The Right-- already planning the comeback.

The authors of this article also wrote the book Off Center: The Republican Revolution and the Erosion of American Democracy, and it sounds like it's probably well worth a read, although it didn't seem to make the splash some other books on the phenomenon have. Highly recommended.

Majority power also gives Democrats the capacity to ensure the accountability that was sorely lacking in recent years. High-minded commentators fret about a subpoena frenzy, but judicious use of congressional oversight and self-policing provides an unmatched opportunity for Democrats to correct past abuses while reminding voters of how, and for whom, the GOP majority used the tools of government authority. Here, too, Democratic control means that what was once carefully hidden can be exposed.

For a sense of how this might play out, look no further than Rick Santorum. In his voting record, Santorum was actually a run-of-the-mill GOP senator, only moderately to the right of his caucus' middle. His distinctiveness came from his willingness to run as who he was, rather than as a fake moderate. The result? Despite spending more than any senator not named Clinton, Santorum lost by a staggering 18 points. One has to go back 26 years to find a Senate incumbent thrown out by a similar margin.

It goes without saying that the Republican powers that be are very, very interested in keeping things the way they've been for the last six years-- reactionary ideologues in power, a media that portrays them as centrist, and a misinformed public. And this post from the Prospect strikes me as entirely too plausible (and is also highly recommended):

It goes a little something like this (hit it): Democrats take over Congress in 2007. Bush begins a troop increase, allegedly in the name of bringing the war to a desirable conclusion. It has all sorts of anticipated ill effects: increased deaths, increased chaos, mounting strain on the military. Bush demonstrates no willingness to back down. Increasingly, liberal anti-war legislators in safely blue precincts calculate that the only way they can stop the war is to stop funding it. When other Democrats in the House and the Senate start equivocating on a funding cut-off, liberal activists start recruiting primary challengers who endorse the plan.
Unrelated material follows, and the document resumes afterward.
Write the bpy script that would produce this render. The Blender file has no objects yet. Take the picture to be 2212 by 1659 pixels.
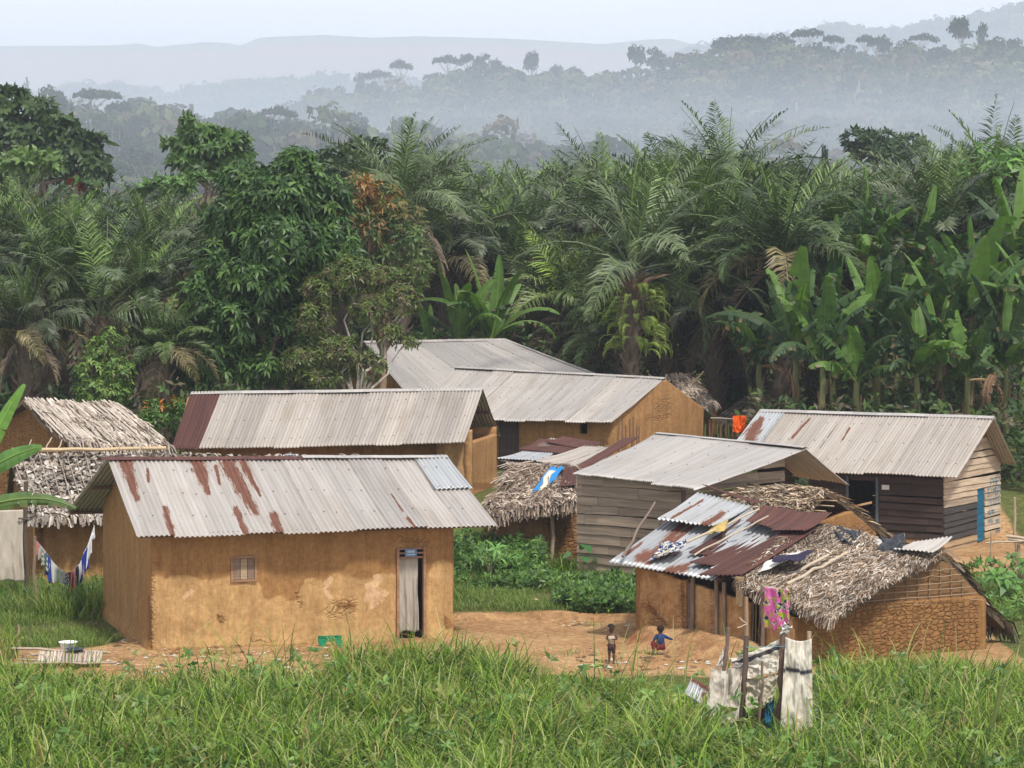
import bpy, math, random
import numpy as np
from mathutils import Vector
random.seed(7); rng = np.random.default_rng(7)
SC = bpy.context.scene
COL = SC.collection
# ------------------------------------------------------------------ camera, world, sun, exposure
F = 5203.0; CX = 1106.0; HZ = 620.0; CZ = 7.24          # focal length, centre and horizon in units of a 2212 wide frame, eye height
cam = bpy.data.cameras.new("camera"); cam_o = bpy.data.objects.new("camera", cam); COL.objects.link(cam_o)
cam_o.location = (0, 0, CZ); cam_o.rotation_euler = (math.radians(90), 0, 0)
cam.sensor_width = 36; cam.lens = 36*F/2212; cam.shift_y = -(829.5-HZ)/2212
cam.clip_start = 0.5; cam.clip_end = 20000
SC.camera = cam_o
SUN_EL, SUN_AZ = math.radians(58), math.radians(150)       # azimuth clockwise from +Y : behind and right of the camera
w = bpy.data.worlds.new("World"); SC.world = w; w.use_nodes = True
nt = w.node_tree; nt.nodes.clear()
sky = nt.nodes.new('ShaderNodeTexSky'); sky.sky_type = 'NISHITA'; sky.sun_disc = False
sky.sun_elevation = SUN_EL; sky.sun_rotation = SUN_AZ; sky.dust_density = 3.0
bg = nt.nodes.new('ShaderNodeBackground'); bg.inputs[1].default_value = 0.075
tc = nt.nodes.new('ShaderNodeTexCoord')
mp = nt.nodes.new('ShaderNodeMapping'); mp.inputs['Scale'].default_value = (2, 2, 9)
ns = nt.nodes.new('ShaderNodeTexNoise'); ns.inputs['Scale'].default_value = 1.6; ns.inputs['Detail'].default_value = 5
rp = nt.nodes.new('ShaderNodeValToRGB')
rp.color_ramp.elements[0].position = .32; rp.color_ramp.elements[0].color = (9.9, 9.9, 10.8, 1)
rp.color_ramp.elements[1].position = .68; rp.color_ramp.elements[1].color = (11.6, 11.6, 12.0, 1)
mx = nt.nodes.new('ShaderNodeMixRGB'); mx.inputs[0].default_value = 0.92
sx = nt.nodes.new('ShaderNodeSeparateXYZ'); mr = nt.nodes.new('ShaderNodeMapRange'); mr.inputs[1].default_value = 0.0; mr.inputs[2].default_value = .4; mr.inputs[3].default_value = 1.75; mr.inputs[4].default_value = .9
ml = nt.nodes.new('ShaderNodeMixRGB'); ml.blend_type = 'MULTIPLY'; ml.inputs[0].default_value = 1.0
out = nt.nodes.new('ShaderNodeOutputWorld')
L = nt.links.new
L(tc.outputs['Generated'], mp.inputs[0]); L(mp.outputs[0], ns.inputs['Vector']); L(ns.outputs[0], rp.inputs[0])
L(tc.outputs['Generated'], sx.inputs[0]); L(sx.outputs[2], mr.inputs[0]); L(rp.outputs[0], ml.inputs[1]); L(mr.outputs[0], ml.inputs[2])
L(sky.outputs[0], mx.inputs[1]); L(ml.outputs[0], mx.inputs[2]); L(mx.outputs[0], bg.inputs[0]); L(bg.outputs[0], out.inputs[0])
sun = bpy.data.lights.new("sun", 'SUN'); sun.energy = 3.6; sun.angle = math.radians(6); sun.color = (1, .95, .87)
sun_o = bpy.data.objects.new("sun", sun); COL.objects.link(sun_o)
sd = Vector((math.sin(SUN_AZ)*math.cos(SUN_EL), math.cos(SUN_AZ)*math.cos(SUN_EL), math.sin(SUN_EL)))
sun_o.rotation_euler = sd.to_track_quat('Z', 'Y').to_euler(); sun_o.location = (0, 20, 60)
vs = SC.view_settings; SC.display_settings.display_device = 'sRGB'
vs.view_transform = 'Standard'; vs.look = 'None'; vs.gamma = 1; vs.exposure = 0.2
cy = SC.cycles
cy.max_bounces = 7; cy.diffuse_bounces = 2; cy.glossy_bounces = 2; cy.transmission_bounces = 2; cy.volume_bounces = 4
cy.transparent_max_bounces = 8; cy.use_denoising = True; cy.caustics_reflective = False; cy.caustics_refractive = False

# ------------------------------------------------------------------ helpers
def P(px, py, Y): return np.array([(px-CX)/F*Y, Y, CZ-(py-HZ)/F*Y])
def XY(px, Y): return np.array([(px-CX)/F*Y, Y])
def hsh(ix, iy, iz, s):
    n = (ix.astype(np.int64)*374761393 + iy.astype(np.int64)*668265263 + iz.astype(np.int64)*1274126177 + s*974634777) & 0xffffffff
    n = ((n ^ (n >> 13))*1103515245) & 0xffffffff
    n = ((n ^ (n >> 16))*2654435761) & 0xffffffff
    return ((n ^ (n >> 15)) & 0xffffff)/float(0xffffff)
def vn(x, y, z=0.0, s=0):
    x, y, z = np.broadcast_arrays(np.asarray(x, float), np.asarray(y, float), np.asarray(z, float))
    ix, iy, iz = np.floor(x), np.floor(y), np.floor(z)
    fx, fy, fz = x-ix, y-iy, z-iz
    fx, fy, fz = [f*f*(3-2*f) for f in (fx, fy, fz)]
    r = 0
    for a in (0, 1):
        for b in (0, 1):
            for c in (0, 1):
                r = r + hsh(ix+a, iy+b, iz+c, s)*(fx if a else 1-fx)*(fy if b else 1-fy)*(fz if c else 1-fz)
    return r
def fbm(x, y, z=0.0, s=0, o=4):
    r = 0; a = .5; f = 1
    for k in range(o):
        r = r + a*vn(np.asarray(x)*f, np.asarray(y)*f, np.asarray(z)*f, s+k*17); a *= .5; f *= 2.03
    return r/(1-.5**o)
def sst(a, b, x):
    t = np.clip((np.asarray(x, float)-a)/(b-a), 0, 1); return t*t*(3-2*t)
def link(o, parent=None):
    COL.objects.link(o)
    if parent is not None: o.parent = parent
    return o
def tag(o, label=None, cat=None, group=None, kind=None):
    if label: o['label'] = label
    if cat: o['category'] = cat
    if group: o['group'] = group
    if kind: o['kind'] = kind
    return o
def thing(name, loc, label, cat, group=None, rz=0.0):
    o = bpy.data.objects.new(name, None); o.empty_display_size = .2
    o.location = loc; o.rotation_euler = (0, 0, rz); COL.objects.link(o)
    bpy.context.view_layer.update() if False else None
    return tag(o, label, cat, group)
def mesh_of(name, V, Q=None, T=None, mat=None, attrs=None, smooth=False):
    V = np.asarray(V, np.float32)
    me = bpy.data.meshes.new(name)
    nq = 0 if Q is None else len(Q); ntn = 0 if T is None else len(T)
    me.vertices.add(len(V)); me.vertices.foreach_set('co', V.ravel())
    idx = []
    if nq: idx.append(np.asarray(Q, np.int32).ravel())
    if ntn: idx.append(np.asarray(T, np.int32).ravel())
    idx = np.concatenate(idx)
    me.loops.add(len(idx)); me.loops.foreach_set('vertex_index', idx)
    me.polygons.add(nq+ntn)
    st = np.concatenate([np.arange(nq)*4, nq*4+np.arange(ntn)*3]).astype(np.int32)
    me.polygons.foreach_set('loop_start', st)
    me.polygons.foreach_set('loop_total', np.concatenate([np.full(nq, 4), np.full(ntn, 3)]).astype(np.int32))
    me.polygons.foreach_set('use_smooth', np.full(nq+ntn, bool(smooth)))
    for k, a in (attrs or {}).items():
        a = np.asarray(a, np.float32)
        if a.ndim == 1:
            at = me.attributes.new(k, 'FLOAT', 'POINT'); at.data.foreach_set('value', a)
        else:
            at = me.attributes.new(k, 'FLOAT_VECTOR', 'POINT'); at.data.foreach_set('vector', a.ravel())
    me.update(calc_edges=True); me.validate()
    if mat: me.materials.append(mat)
    return me
def put(name, V, Q=None, T=None, mat=None, parent=None, attrs=None, smooth=False):
    """V in world coordinates; shifted to the parent's origin"""
    V = np.asarray(V, float)
    if parent is not None:
        V = V-np.array(parent.location); a = -parent.rotation_euler[2]
        if a:
            c, s = math.cos(a), math.sin(a); V = np.stack([V[:, 0]*c-V[:, 1]*s, V[:, 0]*s+V[:, 1]*c, V[:, 2]], 1)
    return link(bpy.data.objects.new(name, mesh_of(name, V, Q, T, mat, attrs, smooth)), parent)
class MB:
    def __init__(s): s.V = []; s.Q = []; s.T = []; s.C = []; s.U = []; s.n = 0
    def add(s, V, Q=None, T=None, col=(.5, .5, .5), uv=None):
        V = np.asarray(V, float).reshape(-1, 3)
        s.V.append(V)
        if Q is not None and len(Q): s.Q.append(np.asarray(Q)+s.n)
        if T is not None and len(T): s.T.append(np.asarray(T)+s.n)
        c = np.asarray(col, float)
        s.C.append(np.broadcast_to(c, (len(V), 3)) if c.ndim == 1 else c)
        s.U.append(np.zeros((len(V), 3)) if uv is None else uv)
        s.n += len(V)
    def box(s, c, sx, sy, sz, ax=None, col=(.5, .5, .5)):
        """box centred at c; ax = (x axis, y axis, z axis)"""
        if ax is None: ax = np.eye(3)
        ax = np.asarray(ax, float)
        k = np.array([[a, b, d] for a in (-1, 1) for b in (-1, 1) for d in (-1, 1)], float)*[sx/2, sy/2, sz/2]
        V = np.asarray(c)+k@ax
        s.add(V, [[0, 1, 3, 2], [4, 6, 7, 5], [0, 4, 5, 1], [2, 3, 7, 6], [0, 2, 6, 4], [1, 5, 7, 3]], col=col, uv=k)
    def tube(s, pts, r, n=6, col=(.5, .5, .5), cap=True, noise=0.0):
        pts = np.asarray(pts, float); m = len(pts)
        r = np.broadcast_to(np.asarray(r, float), (m,))
        t = np.gradient(pts, axis=0); t /= np.linalg.norm(t, axis=1)[:, None]+1e-9
        up = np.array([0, 0, 1.]) if abs(t[0][2]) < .9 else np.array([1., 0, 0])
        a = np.cross(t, up); a /= np.linalg.norm(a, axis=1)[:, None]+1e-9
        b = np.cross(t, a)
        th = np.arange(n)*2*math.pi/n
        rr = r[:, None]*(1+noise*(rng.random((m, n))-.5))
        V = pts[:, None, :]+rr[:, :, None]*(np.cos(th)[None, :, None]*a[:, None, :]+np.sin(th)[None, :, None]*b[:, None, :])
        V = V.reshape(-1, 3)
        i, j = np.meshgrid(np.arange(m-1), np.arange(n), indexing='ij')
        Q = np.stack([i*n+j, i*n+(j+1) % n, (i+1)*n+(j+1) % n, (i+1)*n+j], -1).reshape(-1, 4)
        T = []
        if cap:
            V = np.vstack([V, pts[0], pts[-1]])
            for j in range(n):
                T.append([j, m*n, (j+1) % n]) ; T.append([(m-1)*n+j, (m-1)*n+(j+1) % n, m*n+1])
        s.add(V, Q, T, col=col)
    def build(s, name, mat, parent=None, smooth=False):
        return put(name, np.vstack(s.V), np.vstack(s.Q) if s.Q else None, np.vstack(s.T) if s.T else None, mat, parent,
                   {'col': np.vstack(s.C), 'uvm': np.vstack(s.U)}, smooth)
    def mesh(s, name, mat, smooth=False):
        return mesh_of(name, np.vstack(s.V), np.vstack(s.Q) if s.Q else None, np.vstack(s.T) if s.T else None, mat,
                       {'col': np.vstack(s.C), 'uvm': np.vstack(s.U)}, smooth)
def solid(o, t, off=-1):
    m = o.modifiers.new('thick', 'SOLIDIFY'); m.thickness = t; m.offset = off; m.use_even_offset = False; return o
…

Bush comes out swinging: "If they really want to end the war," he says again and again, "they should show where they stand and vote against funding the war." Karl Rove's plan is a simple one: facing a rising popular tide against the war in general, he needs to force the opposition into an antiwar position that isn't popular in particular -- like cutting off funding while the troops are in the field.

Of special interest is a link within the post to another TNR article from October, which looks at the obsession righties have with Vietnam-- just as Bush and McCain (and Lieberman) get ready to go the Vietnam route with Iraq.